Debugging R in Visual Studio

R Tools for Visual Studio (RTVS) integrates with the full debugging experience of Visual Studio (see Debugging in Visual Studio, including breakpoints, attaching to running processes, inspecting and watching variables, inspecting the call stack, and so on. This topic, then, explores those aspects of debugging that are unique to R and RTVS.

Starting the debugger for an the startup R file in an R project is the same as for other project types: use Debug > Start Debugging, the F5 key, or the Source startup file on the debug toolbar shown below. To change the startup file, right-click a file in Solution Explorer and select Set As Startup R Script.

Debugger start button for R

In all cases, starting the debugger "sources" the file in the interactive window, which means loading it and running it there. When you start debugging, in fact, you'll see output like this in the interactive window:

> rtvs::debug_source("c:/proj/rproject1/rproject1/script.R")
Sourcing: c:\proj\rproject1\rproject1\script.R
Sourcing: c:\proj\rproject1\rproject1\Settings.R

You'll notice that we are using the rtvs::debug_source function to source the script. This is required because RTVS needs to modify your code in preparation for debugging. If you are using any of the RTVS commands (e.g., by right-clicking on a file in Solution Explorer and running the Source selected file(s) command), we'll automatically redirect the call to rtvs::debug_source if the debugger is attached.

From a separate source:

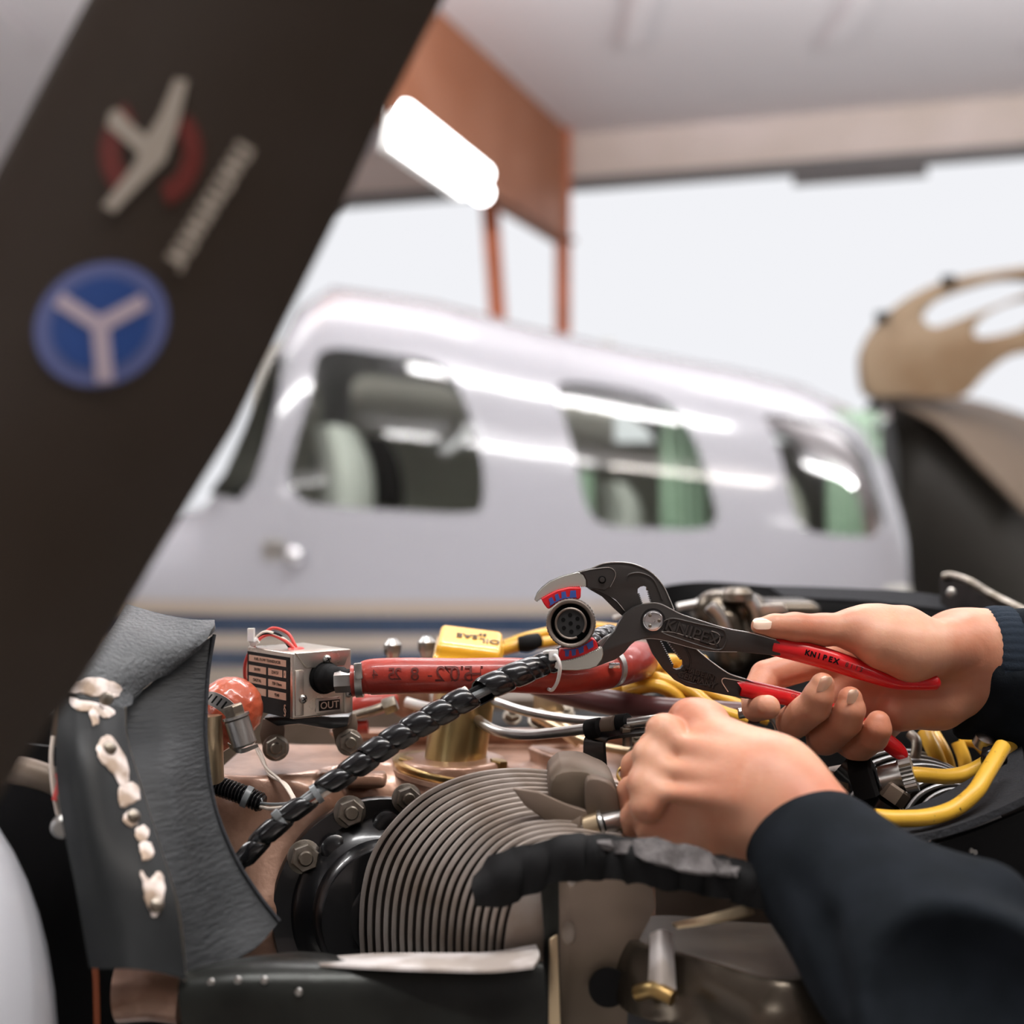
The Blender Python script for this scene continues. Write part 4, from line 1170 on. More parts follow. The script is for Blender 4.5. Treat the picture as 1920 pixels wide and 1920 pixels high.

You can also manually attach the debugger from the interactive window directly using the R Tools > Session > Attach Debugger command, the Debug > Attach to R Interactive command, or the Attach Debugger command on the interactive window's toolbar. Once you have done so, it is your responsiblity to source the files that you want to debug. If you want to manually source the files, make sure that you use rtvs::debug_source and not the regular source command in R. You may find that this works in some cases, but we cannot guarantee that debugging will work in all cases unless you use the rtvs::debug_source command.

This connection between the debugger and the interactive window makes it easier to do things like calling (and debugging) a function with different parameter values. For example, supposed you have a function like the following in a sourced file (meaning it's been loaded into the session):

add <- function(x, y) {
    return(x + y)
}

Then you set a breakpoint on the return statement. Now, in the interactive window, if you enter add(4,5), you'll see that the debugger stops on your breakpoint.

Environment browser in the interactive window

When you're stopped in the debugger, you're also stopped at the Environment Browser prompt in the interactive window. The prompt appears as Browse[n]> where n is a number.

The Environment Browser supports a number of special commands:

Command Description
n next: runs the next statement in the code file (same as step over).
s step into: runs the next statement in the code file, stepping into a function scope if the next statement is a function call.
f finish: runs the remainder of the current function scope and returns to the caller (same as step out).
c, cont continue: runs the program to the next breakpoint.
Q quits: ends the debugging session.
where show stack: displays the call stack in the interactive window.
help show help: displays available commands in the interactive window.
<expr> evaluate the expression in expr.